Durante siglos, la ciencia fue territorio masculino. Los laboratorios, las cátedras y las expediciones eran dominios donde la razón —identificada con lo masculino— se imponía a la emoción, lo intuitivo y lo empático, considerados atributos ‘femeninos’ y, por tanto, secundarios. En ese contexto, la decisión del paleoantropólogo Louis Leakey de confiar en tres mujeres jóvenes para estudiar a los grandes simios no fue un gesto casual. Fue un acto de ruptura, aunque probablemente no del todo consciente.

Leakey intuía algo que el androcentrismo científico había olvidado: que observar no es dominar, y que el conocimiento profundo del otro requiere paciencia, sensibilidad y capacidad de vínculo. Apostó por mujeres porque creía que podían mirar de otro modo, sin la prepotencia con la que tantos hombres habían mirado a la naturaleza y a los animales. Pero lo que quizá no imaginó es que esas tres mujeres iban a transformar la ciencia patriarcal desde sus cimientos y a dar comienzo a una ‘revolución científica silenciosa’.

Durante décadas, la investigación científica había exaltado la distancia y la neutralidad como virtudes supremas. Sin embargo, esa ‘neutralidad’ era una ficción: respondía a un modelo de conocimiento masculino, jerárquico y autoritario, en el que el sujeto (el investigador) dominaba al objeto (la naturaleza, los animales, las mujeres). Jane Goodall, Dian Fossey y Birutè Galdikas desafiaron esa lógica. No entraron en la selva como conquistadoras ni como observadoras frías, sino como presencias que escuchan, acompañan y aprenden. Pusieron en práctica una ciencia que no necesitaba imponer su voz, sino afinar su sensibilidad.

Goodall rompió con el paradigma mecanicista al nombrar a los chimpancés, reconocer sus emociones y describir su uso de herramientas. Fossey defendió a los gorilas hasta poner su vida en riesgo, entendiendo que investigar también es cuidar. Galdikas dedicó su existencia a los orangutanes, revelando que la compasión y la constancia pueden ser tan científicas como una hipótesis o un microscopio. Y lo que un día fue tachado de «falta de objetividad femenina» se reveló como una nueva epistemología: una manera distinta de construir conocimiento, basada en la empatía, la observación sostenida y la implicación ética.

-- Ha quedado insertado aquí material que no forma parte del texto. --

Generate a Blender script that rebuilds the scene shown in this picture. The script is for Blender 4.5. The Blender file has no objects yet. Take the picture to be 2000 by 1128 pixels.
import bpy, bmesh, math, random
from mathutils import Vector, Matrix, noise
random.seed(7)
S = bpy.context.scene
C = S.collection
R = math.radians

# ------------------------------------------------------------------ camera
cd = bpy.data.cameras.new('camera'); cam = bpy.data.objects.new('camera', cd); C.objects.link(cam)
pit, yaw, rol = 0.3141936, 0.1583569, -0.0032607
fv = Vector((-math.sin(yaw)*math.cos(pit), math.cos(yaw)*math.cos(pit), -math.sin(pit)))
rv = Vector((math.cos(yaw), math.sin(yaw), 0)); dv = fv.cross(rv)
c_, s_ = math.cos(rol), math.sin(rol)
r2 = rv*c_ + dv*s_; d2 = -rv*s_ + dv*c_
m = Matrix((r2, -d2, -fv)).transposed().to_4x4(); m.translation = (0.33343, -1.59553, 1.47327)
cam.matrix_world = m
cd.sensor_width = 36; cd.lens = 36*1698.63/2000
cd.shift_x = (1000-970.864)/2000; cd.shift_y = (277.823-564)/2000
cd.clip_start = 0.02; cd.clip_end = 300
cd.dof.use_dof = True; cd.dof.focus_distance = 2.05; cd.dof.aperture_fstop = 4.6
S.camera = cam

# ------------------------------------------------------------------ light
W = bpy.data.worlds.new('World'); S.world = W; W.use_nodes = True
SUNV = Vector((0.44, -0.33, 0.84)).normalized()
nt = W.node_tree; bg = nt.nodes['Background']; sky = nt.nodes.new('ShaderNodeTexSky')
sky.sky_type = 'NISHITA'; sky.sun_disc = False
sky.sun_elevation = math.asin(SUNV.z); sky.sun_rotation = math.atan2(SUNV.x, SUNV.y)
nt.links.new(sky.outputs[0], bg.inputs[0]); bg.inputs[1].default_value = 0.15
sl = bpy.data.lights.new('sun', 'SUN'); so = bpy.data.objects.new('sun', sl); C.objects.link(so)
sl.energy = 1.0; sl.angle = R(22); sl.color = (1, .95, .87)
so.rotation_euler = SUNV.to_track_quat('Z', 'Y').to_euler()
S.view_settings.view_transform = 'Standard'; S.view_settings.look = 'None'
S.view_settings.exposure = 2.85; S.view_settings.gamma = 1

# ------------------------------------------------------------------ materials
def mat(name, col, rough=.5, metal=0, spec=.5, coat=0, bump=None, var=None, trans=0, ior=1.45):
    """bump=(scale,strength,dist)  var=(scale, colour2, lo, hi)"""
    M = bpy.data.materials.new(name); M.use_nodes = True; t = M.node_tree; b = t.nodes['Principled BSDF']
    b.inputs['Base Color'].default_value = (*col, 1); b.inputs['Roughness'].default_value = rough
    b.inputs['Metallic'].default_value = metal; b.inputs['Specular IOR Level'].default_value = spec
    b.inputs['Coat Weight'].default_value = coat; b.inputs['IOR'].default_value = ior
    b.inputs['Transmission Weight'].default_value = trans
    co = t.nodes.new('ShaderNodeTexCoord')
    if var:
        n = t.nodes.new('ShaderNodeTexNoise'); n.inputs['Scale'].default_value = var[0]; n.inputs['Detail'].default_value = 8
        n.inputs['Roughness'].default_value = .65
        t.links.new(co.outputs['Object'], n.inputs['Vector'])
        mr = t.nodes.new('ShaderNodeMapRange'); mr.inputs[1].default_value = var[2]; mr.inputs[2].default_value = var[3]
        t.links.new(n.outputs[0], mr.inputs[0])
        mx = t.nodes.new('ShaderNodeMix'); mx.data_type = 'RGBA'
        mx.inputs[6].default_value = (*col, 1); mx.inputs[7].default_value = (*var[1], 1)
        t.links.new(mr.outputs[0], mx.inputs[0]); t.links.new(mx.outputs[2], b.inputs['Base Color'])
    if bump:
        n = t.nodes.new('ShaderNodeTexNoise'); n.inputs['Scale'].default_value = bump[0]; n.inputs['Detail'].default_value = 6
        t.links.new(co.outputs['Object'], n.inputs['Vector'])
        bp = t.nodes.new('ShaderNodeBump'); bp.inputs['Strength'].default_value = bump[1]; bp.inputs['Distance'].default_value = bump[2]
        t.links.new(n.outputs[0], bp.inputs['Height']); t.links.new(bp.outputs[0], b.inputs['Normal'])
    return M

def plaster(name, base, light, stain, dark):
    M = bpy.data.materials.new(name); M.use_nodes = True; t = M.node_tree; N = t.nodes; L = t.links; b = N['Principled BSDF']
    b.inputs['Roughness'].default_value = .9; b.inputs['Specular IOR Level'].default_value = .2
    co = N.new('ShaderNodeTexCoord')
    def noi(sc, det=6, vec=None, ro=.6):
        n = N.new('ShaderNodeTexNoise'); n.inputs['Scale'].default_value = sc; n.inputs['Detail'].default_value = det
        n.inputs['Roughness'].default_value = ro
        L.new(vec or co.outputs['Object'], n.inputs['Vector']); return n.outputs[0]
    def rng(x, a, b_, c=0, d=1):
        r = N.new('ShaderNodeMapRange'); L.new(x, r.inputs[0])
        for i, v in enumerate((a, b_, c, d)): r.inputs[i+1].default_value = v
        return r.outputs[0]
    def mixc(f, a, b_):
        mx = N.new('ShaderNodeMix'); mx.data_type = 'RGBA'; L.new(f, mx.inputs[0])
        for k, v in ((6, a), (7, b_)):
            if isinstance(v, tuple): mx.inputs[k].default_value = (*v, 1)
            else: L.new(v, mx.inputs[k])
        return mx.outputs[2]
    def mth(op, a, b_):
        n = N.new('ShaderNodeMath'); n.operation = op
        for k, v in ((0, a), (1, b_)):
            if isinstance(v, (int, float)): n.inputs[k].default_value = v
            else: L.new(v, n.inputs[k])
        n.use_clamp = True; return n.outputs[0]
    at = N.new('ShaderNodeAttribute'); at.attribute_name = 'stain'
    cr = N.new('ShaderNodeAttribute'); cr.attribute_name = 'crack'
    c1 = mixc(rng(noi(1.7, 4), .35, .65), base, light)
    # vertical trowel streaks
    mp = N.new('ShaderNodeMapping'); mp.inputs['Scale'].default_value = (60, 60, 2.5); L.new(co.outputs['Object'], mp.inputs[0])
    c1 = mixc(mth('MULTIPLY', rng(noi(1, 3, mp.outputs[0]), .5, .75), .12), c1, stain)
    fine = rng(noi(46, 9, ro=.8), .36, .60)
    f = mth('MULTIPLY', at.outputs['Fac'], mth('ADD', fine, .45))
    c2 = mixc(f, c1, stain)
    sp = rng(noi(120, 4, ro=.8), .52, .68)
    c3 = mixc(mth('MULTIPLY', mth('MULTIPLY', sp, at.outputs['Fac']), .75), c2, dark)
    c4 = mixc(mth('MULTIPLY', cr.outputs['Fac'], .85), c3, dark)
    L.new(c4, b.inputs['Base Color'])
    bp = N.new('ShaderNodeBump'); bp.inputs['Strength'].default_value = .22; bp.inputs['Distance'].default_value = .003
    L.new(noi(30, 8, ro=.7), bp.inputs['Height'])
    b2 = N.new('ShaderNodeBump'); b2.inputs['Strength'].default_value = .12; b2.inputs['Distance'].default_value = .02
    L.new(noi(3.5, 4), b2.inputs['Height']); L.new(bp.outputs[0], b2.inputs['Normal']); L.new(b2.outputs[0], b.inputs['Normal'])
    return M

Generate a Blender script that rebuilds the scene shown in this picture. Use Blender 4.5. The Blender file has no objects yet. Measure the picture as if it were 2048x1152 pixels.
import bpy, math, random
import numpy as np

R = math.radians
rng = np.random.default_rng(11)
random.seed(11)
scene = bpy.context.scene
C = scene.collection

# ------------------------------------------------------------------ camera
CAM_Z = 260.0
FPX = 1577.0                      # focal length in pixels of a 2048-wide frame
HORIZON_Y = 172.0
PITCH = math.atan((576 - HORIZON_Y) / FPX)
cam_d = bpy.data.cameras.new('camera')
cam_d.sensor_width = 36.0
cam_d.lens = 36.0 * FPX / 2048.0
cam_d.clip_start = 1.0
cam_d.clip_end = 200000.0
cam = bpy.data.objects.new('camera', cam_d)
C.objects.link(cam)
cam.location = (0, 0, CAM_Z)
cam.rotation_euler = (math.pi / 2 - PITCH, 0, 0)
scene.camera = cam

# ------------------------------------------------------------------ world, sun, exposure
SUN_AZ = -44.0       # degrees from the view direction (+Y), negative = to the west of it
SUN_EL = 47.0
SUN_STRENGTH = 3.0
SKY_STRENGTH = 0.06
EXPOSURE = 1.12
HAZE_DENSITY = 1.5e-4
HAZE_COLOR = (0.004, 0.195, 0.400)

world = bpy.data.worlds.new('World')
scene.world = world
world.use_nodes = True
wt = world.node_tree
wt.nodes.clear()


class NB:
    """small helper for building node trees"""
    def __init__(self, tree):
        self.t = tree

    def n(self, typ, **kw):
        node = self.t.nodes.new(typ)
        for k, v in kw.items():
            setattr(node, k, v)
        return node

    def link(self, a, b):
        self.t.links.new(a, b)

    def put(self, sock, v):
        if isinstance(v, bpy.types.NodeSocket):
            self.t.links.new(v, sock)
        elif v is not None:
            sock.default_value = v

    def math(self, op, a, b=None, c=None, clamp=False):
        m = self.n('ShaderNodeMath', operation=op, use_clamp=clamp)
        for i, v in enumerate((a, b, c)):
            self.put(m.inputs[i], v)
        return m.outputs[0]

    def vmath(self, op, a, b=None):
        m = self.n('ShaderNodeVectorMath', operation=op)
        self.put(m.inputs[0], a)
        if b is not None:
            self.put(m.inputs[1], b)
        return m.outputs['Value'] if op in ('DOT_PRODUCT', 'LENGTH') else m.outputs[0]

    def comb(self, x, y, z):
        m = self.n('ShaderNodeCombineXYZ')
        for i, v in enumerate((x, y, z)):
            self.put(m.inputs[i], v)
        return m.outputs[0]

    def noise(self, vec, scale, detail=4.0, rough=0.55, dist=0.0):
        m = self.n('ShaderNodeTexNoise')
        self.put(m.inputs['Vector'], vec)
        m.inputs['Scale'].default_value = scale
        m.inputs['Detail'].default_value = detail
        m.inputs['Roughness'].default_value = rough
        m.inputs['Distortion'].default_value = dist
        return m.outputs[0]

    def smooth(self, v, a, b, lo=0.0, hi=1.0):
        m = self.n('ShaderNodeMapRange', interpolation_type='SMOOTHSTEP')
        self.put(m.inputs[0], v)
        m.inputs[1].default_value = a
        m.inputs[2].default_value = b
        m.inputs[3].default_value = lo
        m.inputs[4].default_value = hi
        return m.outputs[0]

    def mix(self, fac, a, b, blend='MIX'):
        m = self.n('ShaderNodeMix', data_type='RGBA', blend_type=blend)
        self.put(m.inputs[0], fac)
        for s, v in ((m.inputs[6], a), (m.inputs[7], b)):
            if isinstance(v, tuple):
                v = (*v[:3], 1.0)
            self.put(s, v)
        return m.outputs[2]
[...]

Estas tres mujeres, bautizadas entonces como ‘las tres de Leakey’, demostraron que la mirada femenina, históricamente relegada a la esfera de lo ‘blando’ o ‘emocional’, es una herramienta poderosa para comprender la vida. Su modo de observar no respondía a una debilidad, sino a una resistencia política frente a la mirada extractivista de la ciencia patriarcal.

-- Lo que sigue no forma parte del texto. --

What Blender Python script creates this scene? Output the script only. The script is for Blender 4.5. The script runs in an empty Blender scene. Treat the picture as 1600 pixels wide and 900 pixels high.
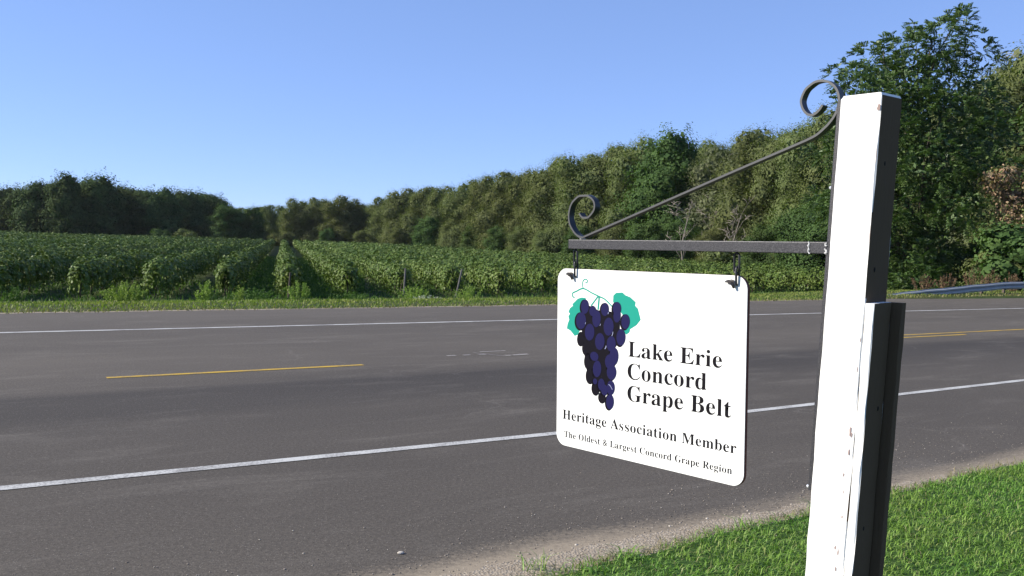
import bpy, bmesh, math, random
import numpy as np
from mathutils import Vector, Matrix

# ------------------------------------------------------------------ camera, world, sun, exposure
random.seed(7)
rng = np.random.default_rng(11)
sc = bpy.context.scene
COL = sc.collection
F = 1450.0 / 1600.0
EYE = Vector((0, 0, 1.6))
rho = math.atan(.0325)
th = math.atan((450 - 378.4) * math.cos(rho) / 1450)
fw = Vector((0, math.cos(th), -math.sin(th)))
r0 = Vector((1, 0, 0)); u0 = Vector((0, math.sin(th), math.cos(th)))
RT = r0 * math.cos(rho) + u0 * math.sin(rho)
UP = -r0 * math.sin(rho) + u0 * math.cos(rho)
cd = bpy.data.cameras.new('camera'); cam = bpy.data.objects.new('camera', cd); COL.objects.link(cam)
cd.sensor_width = 36; cd.lens = 36 * F; cd.clip_start = .05; cd.clip_end = 20000
m = Matrix((RT, UP, -fw)).transposed().to_4x4(); m.translation = EYE
cam.matrix_world = m
sc.camera = cam

SUN_EL = math.radians(31)
SUN_DIR = Vector((-math.cos(SUN_EL) * .998, -math.cos(SUN_EL) * .05, math.sin(SUN_EL))).normalized()   # towards the sun
w = bpy.data.worlds.new('World'); sc.world = w; w.use_nodes = True
nt = w.node_tree; bg = nt.nodes['Background']
sky = nt.nodes.new('ShaderNodeTexSky'); sky.sky_type = 'NISHITA'; sky.sun_disc = False
sky.sun_elevation = SUN_EL; sky.sun_rotation = math.atan2(SUN_DIR.x, SUN_DIR.y)
sky.altitude = 0; sky.air_density = .6; sky.dust_density = 0; sky.ozone_density = 4
def _mul(a, col):                                   # grade the whole sky evenly: softer contrast, deeper blue
    x = nt.nodes.new('ShaderNodeMix'); x.data_type = 'RGBA'; x.blend_type = 'MULTIPLY'; x.inputs[0].default_value = 1
    nt.links.new(a, x.inputs[6]); x.inputs[7].default_value = (*col, 1); return x.outputs[2]
gm = nt.nodes.new('ShaderNodeGamma'); gm.inputs[1].default_value = .5
nt.links.new(_mul(sky.outputs[0], (.12, .12, .12)), gm.inputs[0])
kk = 1 / (.12 * 2 ** .75)
nt.links.new(_mul(gm.outputs[0], (.745 * kk, .905 * kk, 1.31 * kk)), bg.inputs[0]); bg.inputs[1].default_value = .12
sl = bpy.data.lights.new('sun', 'SUN'); sl.energy = 5.0; sl.angle = math.radians(.53); sl.color = (1, .93, .81)
so = bpy.data.objects.new('sun', sl); COL.objects.link(so); so.location = (-20, -5, 30)
so.rotation_euler = SUN_DIR.to_track_quat('Z', 'Y').to_euler()
sc.view_settings.view_transform = 'Standard'; sc.view_settings.look = 'None'
sc.view_settings.exposure = .75; sc.view_settings.gamma = 1
sc.cycles.max_bounces = 6; sc.cycles.transparent_max_bounces = 6

# ------------------------------------------------------------------ helpers
def tag(o, label=None, cat=None, group=None, kind=None):
    if label: o['label'] = label
    if cat: o['category'] = cat
    if group: o['group'] = group
    if kind: o['kind'] = kind
    return o

def empty(name, loc=(0, 0, 0), rz=0):
    o = bpy.data.objects.new(name, None); COL.objects.link(o)
    o.location = loc; o.rotation_euler = (0, 0, rz); o.empty_display_size = .2
    return o

def link(name, me, parent=None, mat=None):
    if mat is not None and not me.materials: me.materials.append(mat)
    o = bpy.data.objects.new(name, me); COL.objects.link(o)
    if parent is not None: o.parent = parent
    return o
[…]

El patriarcado científico había separado razón y emoción, mente y cuerpo, cultura y naturaleza. Ellas reunieron esas piezas. Su trabajo no sólo amplió el conocimiento sobre los grandes simios; también redefinió qué significa ser científica. Estas mujeres nos enseñaron que el conocimiento no nace de la dominación, sino del encuentro. Que la sensibilidad, la paciencia y la empatía no son antítesis del rigor, sino su complemento más humano.

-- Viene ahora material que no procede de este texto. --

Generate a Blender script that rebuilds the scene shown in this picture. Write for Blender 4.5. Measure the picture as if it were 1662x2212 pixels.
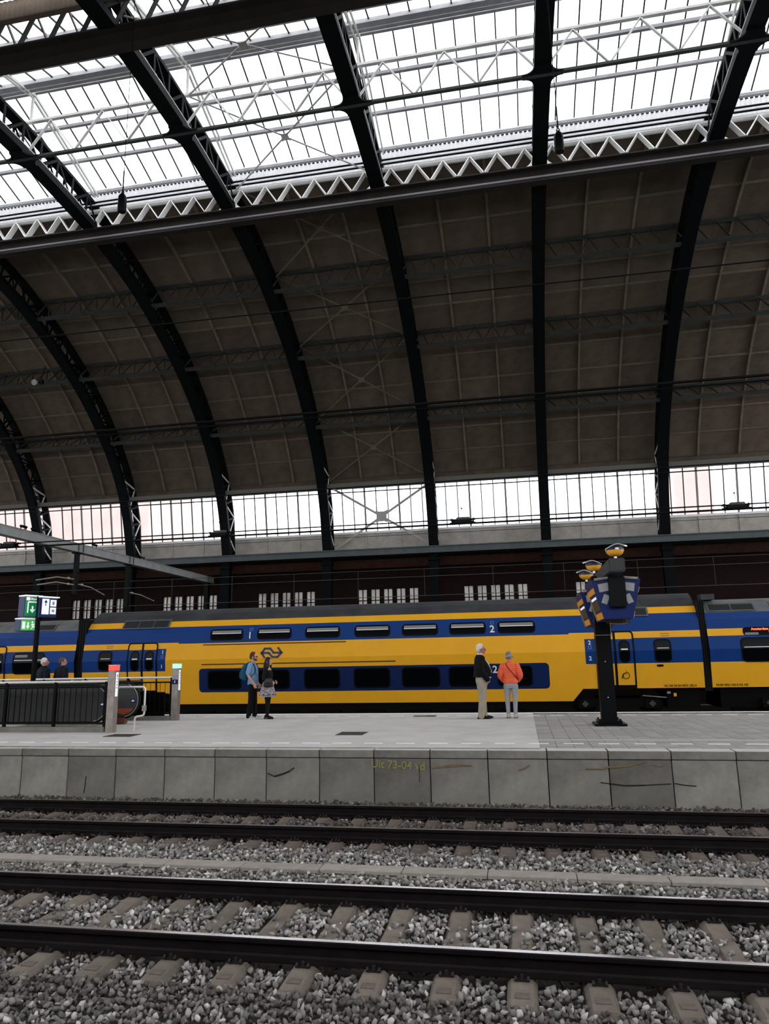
import bpy, bmesh, math, random
import numpy as np
from mathutils import Vector, Matrix
from mathutils.noise import noise as pnoise

for _o in list(bpy.data.objects):
    bpy.data.objects.remove(_o, do_unlink=True)
SC = bpy.context.scene
COL = SC.collection
R = random.Random(7)
PI = math.pi

# ------------------------------------------------------------------ camera
FPX, PITCH, YAW, ROLL, EYE = 1525.5, .2042, .1834, -.0193, 2.3553     # fitted to rails, sleepers, wall joints and roof beams
def cam_axes():
    cy, sy = math.cos(YAW), math.sin(YAW)
    w = Vector((-sy*math.cos(PITCH), cy*math.cos(PITCH), math.sin(PITCH)))
    r = Vector((cy, sy, 0)); u = r.cross(w)
    c, s = math.cos(ROLL), math.sin(ROLL)
    return c*r + s*u, -s*r + c*u, w
CR, CU, CW = cam_axes()
cam = bpy.data.cameras.new('camera'); camo = bpy.data.objects.new('camera', cam); COL.objects.link(camo)
m = Matrix.Identity(4)
for i in range(3):
    m[i][0] = CR[i]; m[i][1] = CU[i]; m[i][2] = -CW[i]
m[0][3], m[1][3], m[2][3] = 0, 0, EYE
camo.matrix_world = m
cam.sensor_fit = 'HORIZONTAL'; cam.sensor_width = 36; cam.lens = FPX/1662*36
cam.clip_start = .1; cam.clip_end = 500
SC.camera = camo
def pixel(x, y, z):
    d = Vector((x, y, z-EYE)); k = d.dot(CW)
    return 831 + FPX*d.dot(CR)/k, 1106 - FPX*d.dot(CU)/k

# ------------------------------------------------------------------ sky, light, exposure
wd = bpy.data.worlds.new('overcast_sky'); SC.world = wd; wd.use_nodes = True
bg = wd.node_tree.nodes['Background']
bg.inputs[0].default_value = (.95, .965, 1, 1); bg.inputs[1].default_value = 1.0
SC.view_settings.view_transform = 'Standard'; SC.view_settings.look = 'None'
SC.view_settings.gamma = 1; SC.view_settings.use_curve_mapping = False
SC.view_settings.exposure = 2.0
try:
    SC.cycles.transparent_max_bounces = 24; SC.cycles.max_bounces = 8; SC.cycles.diffuse_bounces = 5
    SC.cycles.use_denoising = True
except Exception: pass
def portal(name, loc, rot, sx, sy):
    l = bpy.data.lights.new(name, 'AREA'); l.shape = 'RECTANGLE'; l.size = sx; l.size_y = sy
    l.cycles.is_portal = True
    o = bpy.data.objects.new(name, l); COL.objects.link(o); o.location = loc; o.rotation_euler = rot
    return o

# ------------------------------------------------------------------ materials
MATS = {}
def mat(name, col, rough=.6, metal=0., var=.0, scale=8., bump=0., bscale=40., rnd=0., spec=None, emit=None, estr=1., col2=None, detail=4., alpha=None, stretch=None, coat=0.):
    if name in MATS: return MATS[name]
    mm = bpy.data.materials.new(name); mm.use_nodes = True
    nt = mm.node_tree; n = nt.nodes; b = n['Principled BSDF']
    b.inputs['Roughness'].default_value = rough; b.inputs['Metallic'].default_value = metal
    if spec is None and not metal and rough >= .5: spec = .16
    if spec is not None: b.inputs['Specular IOR Level'].default_value = spec
    if coat: b.inputs['Coat Weight'].default_value = coat; b.inputs['Coat Roughness'].default_value = .15
    c4 = (*col, 1)
    b.inputs['Base Color'].default_value = c4
    last = None
    if var or col2 or bump:
        tc = n.new('ShaderNodeTexCoord'); vec = tc.outputs['Object']
        if stretch:
            mp = n.new('ShaderNodeMapping'); mp.inputs['Scale'].default_value = stretch
            nt.links.new(vec, mp.inputs[0]); vec = mp.outputs[0]
    if var or col2:
        nz = n.new('ShaderNodeTexNoise'); nz.inputs['Scale'].default_value = scale; nz.inputs['Detail'].default_value = detail
        nz.inputs['Roughness'].default_value = .65
        nt.links.new(vec, nz.inputs['Vector'])
        rp = n.new('ShaderNodeValToRGB')
        rp.color_ramp.elements[0].position = .3; rp.color_ramp.elements[1].position = .7
        a = col2 if col2 else tuple(x*(1-var) for x in col)
        d = col if col2 else tuple(min(1, x*(1+var)) for x in col)
        rp.color_ramp.elements[0].color = (*a, 1); rp.color_ramp.elements[1].color = (*d, 1)
        nt.links.new(nz.outputs['Fac'], rp.inputs[0]); last = rp.outputs[0]
    if rnd:
        oi = n.new('ShaderNodeObjectInfo'); mr = n.new('ShaderNodeMapRange')
        mr.inputs['To Min'].default_value = 1-rnd; mr.inputs['To Max'].default_value = 1+rnd
        nt.links.new(oi.outputs['Random'], mr.inputs['Value'])
        hs = n.new('ShaderNodeHueSaturation'); hs.inputs['Color'].default_value = c4
        nt.links.new(mr.outputs[0], hs.inputs['Value'])
        if last: nt.links.new(last, hs.inputs['Color'])
        last = hs.outputs[0]
    if last: nt.links.new(last, b.inputs['Base Color'])
    if bump:
        nb = n.new('ShaderNodeTexNoise'); nb.inputs['Scale'].default_value = bscale; nb.inputs['Detail'].default_value = 3
        nt.links.new(vec, nb.inputs['Vector'])
        bp = n.new('ShaderNodeBump'); bp.inputs['Strength'].default_value = bump; bp.inputs['Distance'].default_value = .02
        nt.links.new(nb.outputs['Fac'], bp.inputs['Height']); nt.links.new(bp.outputs[0], b.inputs['Normal'])
    if emit:
        b.inputs['Emission Color'].default_value = (*emit, 1); b.inputs['Emission Strength'].default_value = estr
    MATS[name] = mm
    return mm
def glass_mat(name, tint, gloss=.06, frost=0.):
    mm = bpy.data.materials.new(name); mm.use_nodes = True; nt = mm.node_tree; n = nt.nodes
    n.remove(n['Principled BSDF']); out = n['Material Output']
    tr = n.new('ShaderNodeBsdfTransparent'); tr.inputs[0].default_value = (*tint, 1)
    gl = n.new('ShaderNodeBsdfGlossy'); gl.inputs['Roughness'].default_value = .08
    mx = n.new('ShaderNodeMixShader'); mx.inputs[0].default_value = gloss
    nt.links.new(tr.outputs[0], mx.inputs[1]); nt.links.new(gl.outputs[0], mx.inputs[2])
    o = mx.outputs[0]
    if frost:
        tl = n.new('ShaderNodeBsdfTranslucent'); tl.inputs[0].default_value = (*tint, 1)
        m2 = n.new('ShaderNodeMixShader'); m2.inputs[0].default_value = frost
        nt.links.new(o, m2.inputs[1]); nt.links.new(tl.outputs[0], m2.inputs[2]); o = m2.outputs[0]
    nt.links.new(o, out.inputs[0]); MATS[name] = mm
    return mm

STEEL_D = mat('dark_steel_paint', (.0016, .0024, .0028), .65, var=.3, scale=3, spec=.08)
STEEL_M = mat('grey_steel_paint', (.030, .033, .031), .65, var=.3, scale=2, spec=.2)
SKY_G = mat('skylight_bar_grey', (.26, .26, .27), .6, var=.15, scale=3)
STEEL_L = mat('pale_steel_paint', (.52, .52, .5), .55, var=.15, scale=3)
BEIGE = mat('beige_brace_paint', (.12, .10, .072), .6, var=.2, scale=3)
BOARD = mat('roof_board_wood', (.080, .062, .045), .8, var=.24, scale=1.3, bump=.15, bscale=30, rnd=.14)
BOARD_D = mat('roof_batten_wood', (.125, .10, .072), .75, var=.2, scale=2)
SHELL = mat('roof_shell', (.03, .026, .022), .9)
GIRD_L = mat('white_girder_paint', (.82, .82, .80), .55, var=.08, scale=3)
CORR = mat('white_corrugated_sheet', (.72, .72, .74), .5, var=.08, scale=4)
GLASS = glass_mat('roof_glass', (.97, .97, .98), .04)
WGLASS = glass_mat('side_window_glass', (.93, .94, .95), .05, .12)
BLACK = mat('black_paint', (.0012, .0015, .0018), .5, spec=.10)
BLACKR = mat('black_rubber', (.006, .006, .006), .7)
CABLE = mat('black_cable', (.002, .002, .0025), .6, spec=.08)
WIRE = mat('copper_wire_dull', (.05, .055, .055), .5)
CONC_W = mat('wall_concrete', (.25, .242, .21), .85, col2=(.12, .116, .10), scale=1.5, detail=9, bump=.3, bscale=60, rnd=.30)
CONC_C = mat('coping_concrete', (.22, .212, .185), .85, col2=(.13, .127, .11), scale=3, detail=8, bump=.3, bscale=60, rnd=.1)
DECK = mat('platform_concrete', (.46, .448, .428), .9, var=.12, scale=1.2, detail=10, bump=.2, bscale=120)
TILE = mat('platform_tile', (.285, .275, .258), .9, var=.12, scale=3, detail=6, bump=.2, bscale=100, rnd=.10)
TILE_J = mat('tile_joint', (.17, .163, .15), .95)
WHITEP = mat('white_marking_paint', (.78, .77, .75), .7, var=.1, scale=9)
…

Desde una perspectiva feminista, su historia es un ejemplo luminoso de cómo las mujeres podemos subvertir las estructuras patriarcales desde su interior: Leakey les abrió la puerta, pero fueron ellas quienes transformaron la casa.

Por eso su legado va más allá de la primatología: es una reivindicación de la autoridad epistémica de las mujeres, de su capacidad para producir conocimiento válido desde otros modos de relación con el mundo. En una ciencia que durante siglos despreció lo femenino, ellas demostraron que lo que se llamaba ‘intuición’ era, en realidad, una forma profunda de inteligencia; que lo que se etiquetaba como ‘empatía’ era una herramienta de precisión; que mirar con ternura también es una forma de pensar.

Louis Leakey tal vez creyó que las mujeres eran más ‘pacientes’ o ‘detallistas’. Lo que no sospechaba era que esa paciencia iba a desafiar siglos de pensamiento patriarcal. Jane, Dian y Biruté no sólo estudiaron a los grandes simios: revolucionaron la manera en que la ciencia se relaciona con la vida.

Ellas, y otras muchas que, como ellas, desafiaron el pensamiento científico patriarcal, son hoy referentes para las nuevas generaciones de mujeres científicas. Su trabajo nos recuerda que observar también es un acto político; que una mirada libre, empática y feminista puede transformar no sólo la ciencia, sino también nuestra forma de estar en el mundo.